Task goal:
Starting at the first line of the data, please print exactly those lines through the one that holds "cam.CreateExposureAttr(EXPOSURE := 0.0)", omitting every picture.

Source excerpt:

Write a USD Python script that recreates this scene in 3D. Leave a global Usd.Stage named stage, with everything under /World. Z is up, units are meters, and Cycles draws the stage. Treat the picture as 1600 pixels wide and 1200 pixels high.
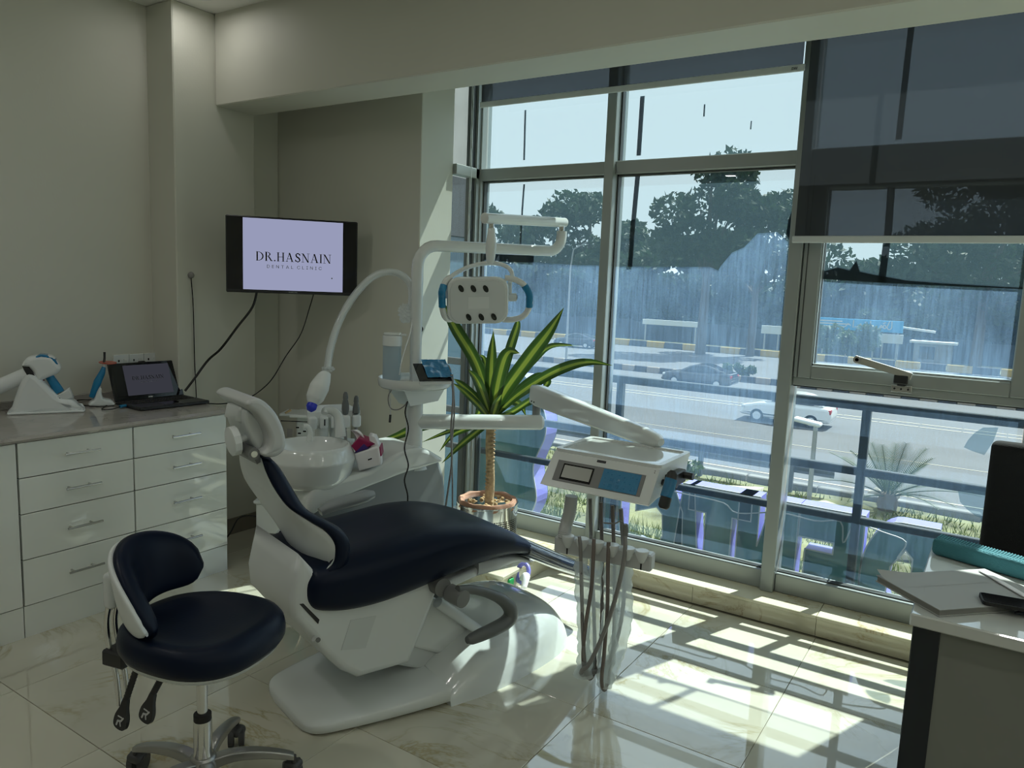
import math, random
import numpy as np, trimesh, shapely
from shapely.geometry import Polygon, LineString, Point, box as sbox
from shapely.ops import unary_union
from shapely import affinity
import manifold3d as m3
import usdkit, meshkit
from pxr import Usd, UsdGeom, UsdLux, UsdShade, Gf, Sdf

random.seed(7)
rng = np.random.default_rng(7)
stage = Usd.Stage.CreateInMemory()
UsdGeom.SetStageUpAxis(stage, "Z")
UsdGeom.SetStageMetersPerUnit(stage, 1.0)
UsdGeom.Xform.Define(stage, "/World")
UsdGeom.Scope.Define(stage, "/World/Looks")

# ------------------------------------------------------------ camera
EYE = np.array([0.0, 0.0, 1.6])
YAW, PITCH, ROLL, FPX = math.radians(32.934566), math.radians(7.529728), math.radians(2.235986), 1180.2048
_f = np.array([-math.sin(YAW) * math.cos(PITCH), math.cos(YAW) * math.cos(PITCH), -math.sin(PITCH)])
_r = np.cross(_f, [0, 0, 1]); _r /= np.linalg.norm(_r); _u = np.cross(_r, _f)
_c, _s = math.cos(ROLL), math.sin(ROLL)
RIGHT, UP, FWD = _c * _r + _s * _u, -_s * _r + _c * _u, _f
cam = UsdGeom.Camera.Define(stage, "/World/camera")
cam.AddTransformOp().Set(Gf.Matrix4d(*[float(x) for row in ((*RIGHT, 0), (*UP, 0), (*(-FWD), 0), (*EYE, 1)) for x in row]))
cam.CreateHorizontalApertureAttr(36.0)
cam.CreateVerticalApertureAttr(27.0)
cam.CreateFocalLengthAttr(36.0 * FPX / 1600.0)
cam.CreateClippingRangeAttr(Gf.Vec2f(0.05, 2000.0))
cam.CreateExposureAttr(EXPOSURE := 0.0)

# ------------------------------------------------------------ sun and sky
SUN_AZ, SUN_EL = 21.0, 56.5            # degrees from +Y towards +X; elevation
sun = UsdLux.DistantLight.Define(stage, "/World/sun")
sun.CreateIntensityAttr(SUN_I := 2.9)
sun.CreateAngleAttr(0.53)
sun.CreateNormalizeAttr(True)
sun.CreateColorAttr(Gf.Vec3f(1.0, 0.95, 0.84))
_a, _e = math.radians(SUN_AZ), math.radians(SUN_EL)
_z = np.array([math.sin(_a) * math.cos(_e), math.cos(_a) * math.cos(_e), math.sin(_e)])   # towards the sun
_x = np.cross([0, 0, 1], _z); _x /= np.linalg.norm(_x); _y = np.cross(_z, _x)
sun.AddTransformOp().Set(Gf.Matrix4d(*[float(v) for row in ((*_x, 0), (*_y, 0), (*_z, 0), (0, 0, 0, 1)) for v in row]))
sky = UsdLux.DomeLight.Define(stage, "/World/sky")
sky.CreateIntensityAttr(SKY_I := 0.47)
sky.CreateColorAttr(Gf.Vec3f(0.90, 0.95, 0.98))

# ------------------------------------------------------------ materials
MATS = {}
def shade(name, nodes, links=(), surface="p.BSDF"):
    MATS[name] = usdkit.material(stage, "/World/Looks/" + name, nodes, links, surface=surface)
    return MATS[name]
def plain(name, col, rough=0.5, metal=0.0, bump=0.0, bscale=60.0, vary=0.0, vscale=4.0, **kw):
    """principled with optional noise in tone and fine relief"""
    n = {"p": ("principled_bsdf", {"base_color": col, "roughness": rough, "metallic": metal, **kw})}
    l = []
    if vary or bump:
        n["g"] = ("texture_coordinate", {})
    if vary:
        n["nv"] = ("noise_texture", {"scale": vscale, "detail": 4.0})
        n["rv"] = ("rgb_ramp", {"ramp": [(0.3, tuple(c * (1 - vary) for c in col)), (0.7, tuple(min(1, c * (1 + vary)) for c in col))]})
        l += [("g.object", "nv.vector"), ("nv.fac", "rv.fac"), ("rv.color", "p.base_color")]
    if bump:
        n["nb"] = ("noise_texture", {"scale": bscale, "detail": 3.0})
        n["b"] = ("bump", {"strength": bump, "distance": 0.01})
        l += [("g.object", "nb.vector"), ("nb.fac", "b.height"), ("b.normal", "p.normal")]
    return shade(name, n, l)
def emit(name, col, strength):
    return shade(name, {"e": ("emission", {"color": col, "strength": strength})}, (), "e.emission")
def veil(name, tint, opacity, col, rough=0.15, gloss=True):
    """thin clear sheet: tinted see-through with a fresnel sheen and some milky scatter"""
    n = {"t": ("transparent_bsdf", {"color": tint}), "d": ("diffuse_bsdf", {"color": col}), "tr": ("translucent_bsdf", {"color": col}),
         "m1": ("mix_closure", {"fac": 0.5}), "m2": ("mix_closure", {"fac": opacity}),
         "g": ("glossy_bsdf", {"color": (1, 1, 1), "roughness": rough}), "w": ("layer_weight", {"blend": 0.5}), "pw": ("math", {"math_type": "power", "value2": 4.0}), "f": ("math", {"math_type": "multiply_add", "value2": 0.45, "value3": 0.035}), "m3": ("mix_closure", {})}
    l = [("d.BSDF", "m1.closure1"), ("tr.BSDF", "m1.closure2"), ("t.BSDF", "m2.closure1"), ("m1.closure", "m2.closure2"),
         ("m2.closure", "m3.closure1"), ("g.BSDF", "m3.closure2"), ("w.facing", "pw.value1"), ("pw.value", "f.value1"), ("f.value", "m3.fac")]
    return shade(name, n, l, "m3.closure")

plain("wall_paint", (0.62, 0.62, 0.545), 0.55, bump=0.03, bscale=90)
plain("ceiling_paint", (0.78, 0.78, 0.74), 0.6)
plain("white_gloss", (0.72, 0.76, 0.75), 0.12, coat_weight=0.5)
plain("white_plastic", (0.74, 0.78, 0.78), 0.25)
plain("off_white_plastic", (0.64, 0.68, 0.68), 0.35)
plain("grey_plastic", (0.14, 0.15, 0.15), 0.4)
plain("light_grey_plastic", (0.55, 0.57, 0.57), 0.35)
plain("unit_grey", (0.30, 0.325, 0.335), 0.3)
plain("dark_plastic", (0.02, 0.021, 0.023), 0.35)
plain("black_gloss", (0.008, 0.008, 0.01), 0.08)
plain("black_rubber", (0.015, 0.015, 0.015), 0.6)
plain("caster_grey", (0.06, 0.06, 0.062), 0.45)
plain("chrome", (0.75, 0.75, 0.75), 0.12, 1.0)
plain("brushed_steel", (0.60, 0.60, 0.58), 0.28, 1.0)
plain("cast_aluminium", (0.42, 0.42, 0.42), 0.32, 1.0)
plain("aluminium_frame", (0.36, 0.39, 0.38), 0.35, 0.25)
plain("dark_frame", (0.055, 0.06, 0.06), 0.4)
plain("navy_leather", (0.003, 0.008, 0.024), 0.40, bump=0.04, bscale=160, specular_ior_level=0.2)
plain("navy_under_plastic", (0.022, 0.032, 0.058), 0.12, bump=0.35, bscale=14, coat_weight=1.0, coat_roughness=0.06)
plain("cabinet_white", (0.86, 0.89, 0.84), 0.04, coat_weight=1.0)
plain("cabinet_edge", (0.16, 0.16, 0.15), 0.5)
plain("terracotta", (0.42, 0.22, 0.14), 0.7, vary=0.25, vscale=14, bump=0.25, bscale=30)
plain("soil", (0.36, 0.24, 0.12), 0.95, vary=0.4, vscale=30, bump=0.8, bscale=40)
plain("bark", (0.42, 0.30, 0.17), 0.85, vary=0.3, vscale=40, bump=0.5, bscale=60)
plain("tree_bark", (0.07, 0.055, 0.04), 0.9)
plain("blue_film", (0.01, 0.17, 0.36), 0.2, coat_weight=0.6, bump=0.2, bscale=60)
plain("blue_tape", (0.01, 0.20, 0.40), 0.35, bump=0.3, bscale=90)
plain("royal_blue", (0.01, 0.03, 0.55), 0.3)
plain("teal_plastic", (0.05, 0.32, 0.33), 0.4, bump=0.2, bscale=50)
plain("green_plastic", (0.01, 0.32, 0.08), 0.4)
plain("red_plastic", (0.30, 0.03, 0.02), 0.4)
plain("orange_shield", (0.45, 0.06, 0.03), 0.2)
plain("tissue_white", (0.86, 0.86, 0.88), 0.8)
plain("magenta_print", (0.32, 0.015, 0.09), 0.45)
plain("violet_print", (0.06, 0.03, 0.20), 0.45)
plain("lens_grey", (0.018, 0.024, 0.022), 0.15)
plain("screen_grey", (0.42, 0.43, 0.40), 0.25)
plain("panel_grey", (0.20, 0.205, 0.205), 0.4)
plain("black_ink", (0.01, 0.01, 0.012), 0.6)
plain("grey_ink", (0.22, 0.23, 0.25), 0.6)
plain("wood_stick", (0.45, 0.33, 0.18), 0.7)
plain("hose_grey", (0.25, 0.245, 0.24), 0.4)
plain("hose_brown", (0.19, 0.16, 0.145), 0.45)
plain("cable_black", (0.008, 0.008, 0.008), 0.5)
plain("desk_laminate", (0.22, 0.23, 0.21), 0.35, vary=0.05)
plain("desk_stripe", (0.012, 0.017, 0.024), 0.4)
plain("desk_top_white", (0.62, 0.65, 0.63), 0.04, coat_weight=0.5)
plain("paper_grey", (0.40, 0.41, 0.40), 0.65)
plain("paper_edge", (0.25, 0.25, 0.235), 0.8)
plain("chair_fabric", (0.008, 0.009, 0.010), 0.95, bump=0.4, bscale=300)
plain("teal_fabric", (0.05, 0.20, 0.24), 0.8, bump=0.3, bscale=120)
plain("dark_grout", (0.20, 0.18, 0.13), 0.8)
emit("tv_white", (0.50, 0.53, 0.78), 0.62)
emit("laptop_white", (0.34, 0.35, 0.45), 0.11)
emit("lamp_glow", (1.0, 0.98, 0.93), 5.0)

def marble(name, base, vein, scale, rough, grey=0.0, spec=0.5, coat=0.0):
    """stone with drifting tone and thin warped veins; every piece shifts the pattern by its own random"""
    n = {"tc": ("geometry", {}), "oi": ("object_info", {}), "sh": ("vector_math", {"math_type": "scale", "vector1": (13.0, 7.0, 3.0)}),
         "ad": ("vector_math", {"math_type": "add"}),
         "n1": ("noise_texture", {"scale": scale * 0.7, "detail": 5.0, "distortion": 0.6}),
         "n2": ("noise_texture", {"scale": scale, "detail": 6.0, "roughness": 0.62, "distortion": 1.3}),
         "s": ("math", {"math_type": "subtract", "value2": 0.5}), "ab": ("math", {"math_type": "absolute"}),
         "rv": ("rgb_ramp", {"ramp": [(0.0, (0.8, 0.8, 0.8)), (0.007, (0.45, 0.45, 0.45)), (0.028, (0, 0, 0))]}),
         "rb": ("rgb_ramp", {"ramp": [(0.25, tuple(c * 0.82 for c in base)), (0.5, base), (0.75, tuple(min(1, c * 1.08) for c in base))]}),
         "n3": ("noise_texture", {"scale": scale * 1.6, "detail": 2.0}), "rm": ("rgb_ramp", {"ramp": [(0.45, (0, 0, 0)), (0.62, (0.9, 0.9, 0.9))]}),
         "mm": ("math", {"math_type": "multiply"}),
         "mx": ("mix_color", {"b": vein}), "p": ("principled_bsdf", {"roughness": rough, "specular_ior_level": spec, "coat_weight": coat, "coat_ior": 1.6, "coat_roughness": 0.02})}
    l = [("oi.random", "sh.scale"), ("tc.position", "ad.vector1"), ("sh.vector", "ad.vector2"), ("ad.vector", "n1.vector"), ("ad.vector", "n2.vector"), ("ad.vector", "n3.vector"),
         ("n2.fac", "s.value1"), ("s.value", "ab.value1"), ("ab.value", "rv.fac"), ("n1.fac", "rb.fac"), ("n3.fac", "rm.fac"),
         ("rv.color", "mm.value1"), ("rm.color", "mm.value2"), ("mm.value", "mx.fac"), ("rb.color", "mx.a"), ("mx.result", "p.base_color")]
    return shade(name, n, l)
marble("floor_marble", (0.61, 0.59, 0.48), (0.34, 0.28, 0.11), 1.1, 0.03, spec=1.0, coat=0.7)
marble("sill_marble", (0.66, 0.62, 0.46), (0.36, 0.25, 0.10), 2.2, 0.08)
marble("baseboard_marble", (0.22, 0.20, 0.16), (0.08, 0.07, 0.05), 3.0, 0.12)
marble("counter_marble", (0.42, 0.40, 0.37), (0.17, 0.16, 0.15), 6.0, 0.07)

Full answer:
Write a USD Python script that recreates this scene in 3D. Leave a global Usd.Stage named stage, with everything under /World. Z is up, units are meters, and Cycles draws the stage. Treat the picture as 1600 pixels wide and 1200 pixels high.
import math, random
import numpy as np, trimesh, shapely
from shapely.geometry import Polygon, LineString, Point, box as sbox
from shapely.ops import unary_union
from shapely import affinity
import manifold3d as m3
import usdkit, meshkit
from pxr import Usd, UsdGeom, UsdLux, UsdShade, Gf, Sdf

random.seed(7)
rng = np.random.default_rng(7)
stage = Usd.Stage.CreateInMemory()
UsdGeom.SetStageUpAxis(stage, "Z")
UsdGeom.SetStageMetersPerUnit(stage, 1.0)
UsdGeom.Xform.Define(stage, "/World")
UsdGeom.Scope.Define(stage, "/World/Looks")

# ------------------------------------------------------------ camera
EYE = np.array([0.0, 0.0, 1.6])
YAW, PITCH, ROLL, FPX = math.radians(32.934566), math.radians(7.529728), math.radians(2.235986), 1180.2048
_f = np.array([-math.sin(YAW) * math.cos(PITCH), math.cos(YAW) * math.cos(PITCH), -math.sin(PITCH)])
_r = np.cross(_f, [0, 0, 1]); _r /= np.linalg.norm(_r); _u = np.cross(_r, _f)
_c, _s = math.cos(ROLL), math.sin(ROLL)
RIGHT, UP, FWD = _c * _r + _s * _u, -_s * _r + _c * _u, _f
cam = UsdGeom.Camera.Define(stage, "/World/camera")
cam.AddTransformOp().Set(Gf.Matrix4d(*[float(x) for row in ((*RIGHT, 0), (*UP, 0), (*(-FWD), 0), (*EYE, 1)) for x in row]))
cam.CreateHorizontalApertureAttr(36.0)
cam.CreateVerticalApertureAttr(27.0)
cam.CreateFocalLengthAttr(36.0 * FPX / 1600.0)
cam.CreateClippingRangeAttr(Gf.Vec2f(0.05, 2000.0))
cam.CreateExposureAttr(EXPOSURE := 0.0)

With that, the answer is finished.